• _The data_:
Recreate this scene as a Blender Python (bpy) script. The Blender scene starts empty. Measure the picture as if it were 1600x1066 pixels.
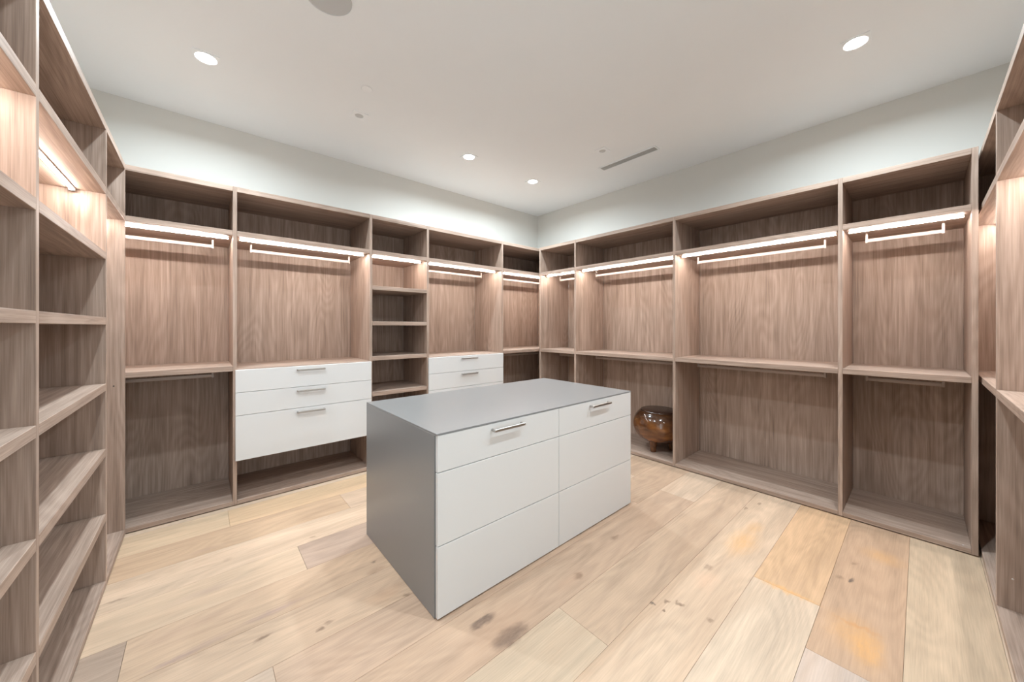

==

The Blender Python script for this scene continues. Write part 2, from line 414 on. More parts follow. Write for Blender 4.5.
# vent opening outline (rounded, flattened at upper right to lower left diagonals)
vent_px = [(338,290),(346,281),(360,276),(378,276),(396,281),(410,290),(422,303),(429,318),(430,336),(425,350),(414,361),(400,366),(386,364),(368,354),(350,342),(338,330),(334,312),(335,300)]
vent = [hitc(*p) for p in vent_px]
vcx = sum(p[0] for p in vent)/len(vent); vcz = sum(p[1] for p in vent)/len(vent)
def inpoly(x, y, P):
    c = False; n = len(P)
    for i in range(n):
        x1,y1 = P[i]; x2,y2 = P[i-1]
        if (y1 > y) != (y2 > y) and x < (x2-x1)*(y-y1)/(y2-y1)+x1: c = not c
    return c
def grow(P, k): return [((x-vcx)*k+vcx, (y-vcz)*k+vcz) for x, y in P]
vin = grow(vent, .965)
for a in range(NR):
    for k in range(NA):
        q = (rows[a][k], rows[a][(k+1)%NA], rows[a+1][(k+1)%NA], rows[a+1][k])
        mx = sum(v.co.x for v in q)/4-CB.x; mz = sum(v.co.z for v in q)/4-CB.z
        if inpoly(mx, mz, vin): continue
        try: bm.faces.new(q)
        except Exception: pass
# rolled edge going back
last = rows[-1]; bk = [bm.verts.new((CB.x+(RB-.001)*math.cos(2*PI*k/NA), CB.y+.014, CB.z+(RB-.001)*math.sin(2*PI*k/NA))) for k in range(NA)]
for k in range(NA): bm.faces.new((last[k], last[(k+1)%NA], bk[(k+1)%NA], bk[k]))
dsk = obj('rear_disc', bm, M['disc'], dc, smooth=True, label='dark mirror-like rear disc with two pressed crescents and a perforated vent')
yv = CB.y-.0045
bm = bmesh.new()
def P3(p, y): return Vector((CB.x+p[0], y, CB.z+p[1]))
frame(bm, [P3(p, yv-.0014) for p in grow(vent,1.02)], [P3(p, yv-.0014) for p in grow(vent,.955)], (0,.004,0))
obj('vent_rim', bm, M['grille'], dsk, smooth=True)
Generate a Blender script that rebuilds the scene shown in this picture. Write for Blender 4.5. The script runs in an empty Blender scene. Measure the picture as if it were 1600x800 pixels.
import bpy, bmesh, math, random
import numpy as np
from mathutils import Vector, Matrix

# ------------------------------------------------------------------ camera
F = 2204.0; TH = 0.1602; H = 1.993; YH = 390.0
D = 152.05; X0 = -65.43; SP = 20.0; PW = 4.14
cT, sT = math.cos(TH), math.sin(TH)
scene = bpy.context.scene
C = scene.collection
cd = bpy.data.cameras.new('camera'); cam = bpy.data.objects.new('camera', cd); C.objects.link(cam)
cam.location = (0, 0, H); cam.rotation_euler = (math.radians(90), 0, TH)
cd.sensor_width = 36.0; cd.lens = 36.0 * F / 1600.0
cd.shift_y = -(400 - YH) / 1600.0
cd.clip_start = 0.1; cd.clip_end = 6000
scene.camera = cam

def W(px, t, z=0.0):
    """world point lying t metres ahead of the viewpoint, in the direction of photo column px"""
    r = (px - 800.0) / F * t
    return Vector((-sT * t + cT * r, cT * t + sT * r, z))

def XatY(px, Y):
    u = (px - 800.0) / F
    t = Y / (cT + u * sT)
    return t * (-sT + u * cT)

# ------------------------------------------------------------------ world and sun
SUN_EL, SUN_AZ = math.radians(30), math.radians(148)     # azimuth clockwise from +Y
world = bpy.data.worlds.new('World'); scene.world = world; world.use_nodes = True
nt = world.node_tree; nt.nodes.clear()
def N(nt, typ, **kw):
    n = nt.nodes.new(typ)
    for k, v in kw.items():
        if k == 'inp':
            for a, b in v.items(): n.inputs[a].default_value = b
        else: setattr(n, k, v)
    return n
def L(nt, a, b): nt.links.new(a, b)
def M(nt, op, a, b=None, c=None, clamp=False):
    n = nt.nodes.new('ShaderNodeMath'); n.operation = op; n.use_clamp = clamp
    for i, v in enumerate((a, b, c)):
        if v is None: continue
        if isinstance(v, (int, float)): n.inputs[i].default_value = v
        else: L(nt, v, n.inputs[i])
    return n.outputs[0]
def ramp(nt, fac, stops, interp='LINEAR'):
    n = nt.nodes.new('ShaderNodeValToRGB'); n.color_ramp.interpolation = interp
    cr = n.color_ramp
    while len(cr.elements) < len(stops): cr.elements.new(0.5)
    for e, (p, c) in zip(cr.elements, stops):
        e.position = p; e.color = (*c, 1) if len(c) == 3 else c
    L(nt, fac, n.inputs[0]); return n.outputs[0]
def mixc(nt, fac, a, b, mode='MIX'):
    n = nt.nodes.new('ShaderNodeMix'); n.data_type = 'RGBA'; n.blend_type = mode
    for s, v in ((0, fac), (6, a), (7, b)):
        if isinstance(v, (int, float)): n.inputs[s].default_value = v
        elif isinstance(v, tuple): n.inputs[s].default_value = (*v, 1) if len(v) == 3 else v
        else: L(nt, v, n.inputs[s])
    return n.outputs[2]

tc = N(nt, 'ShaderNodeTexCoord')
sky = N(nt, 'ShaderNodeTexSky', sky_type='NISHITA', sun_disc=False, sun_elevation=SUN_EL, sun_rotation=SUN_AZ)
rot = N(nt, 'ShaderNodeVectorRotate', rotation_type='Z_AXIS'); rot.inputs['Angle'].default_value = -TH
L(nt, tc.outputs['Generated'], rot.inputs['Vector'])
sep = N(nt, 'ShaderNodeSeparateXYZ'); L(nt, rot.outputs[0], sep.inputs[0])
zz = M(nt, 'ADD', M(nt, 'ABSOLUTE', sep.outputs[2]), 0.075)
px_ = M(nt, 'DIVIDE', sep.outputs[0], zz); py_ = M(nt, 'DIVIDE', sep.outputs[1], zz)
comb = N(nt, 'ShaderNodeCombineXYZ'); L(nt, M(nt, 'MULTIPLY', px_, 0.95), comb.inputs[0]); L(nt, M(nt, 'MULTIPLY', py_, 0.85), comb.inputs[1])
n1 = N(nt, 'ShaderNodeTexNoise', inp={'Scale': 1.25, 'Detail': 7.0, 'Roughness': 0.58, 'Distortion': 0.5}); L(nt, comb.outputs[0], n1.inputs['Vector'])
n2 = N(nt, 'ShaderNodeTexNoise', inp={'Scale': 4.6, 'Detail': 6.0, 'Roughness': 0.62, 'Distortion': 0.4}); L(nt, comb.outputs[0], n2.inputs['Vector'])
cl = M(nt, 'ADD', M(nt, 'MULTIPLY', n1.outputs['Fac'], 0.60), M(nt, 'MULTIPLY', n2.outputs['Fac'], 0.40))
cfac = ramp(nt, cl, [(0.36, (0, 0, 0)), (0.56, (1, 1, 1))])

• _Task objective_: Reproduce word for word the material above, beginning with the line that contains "Generate a Blender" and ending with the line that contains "from mathutils import Vector, Matrix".

• _Complete answer_:
Generate a Blender script that rebuilds the scene shown in this picture. Write for Blender 4.5. The script runs in an empty Blender scene. Measure the picture as if it were 1600x800 pixels.
import bpy, bmesh, math, random
import numpy as np
from mathutils import Vector, Matrix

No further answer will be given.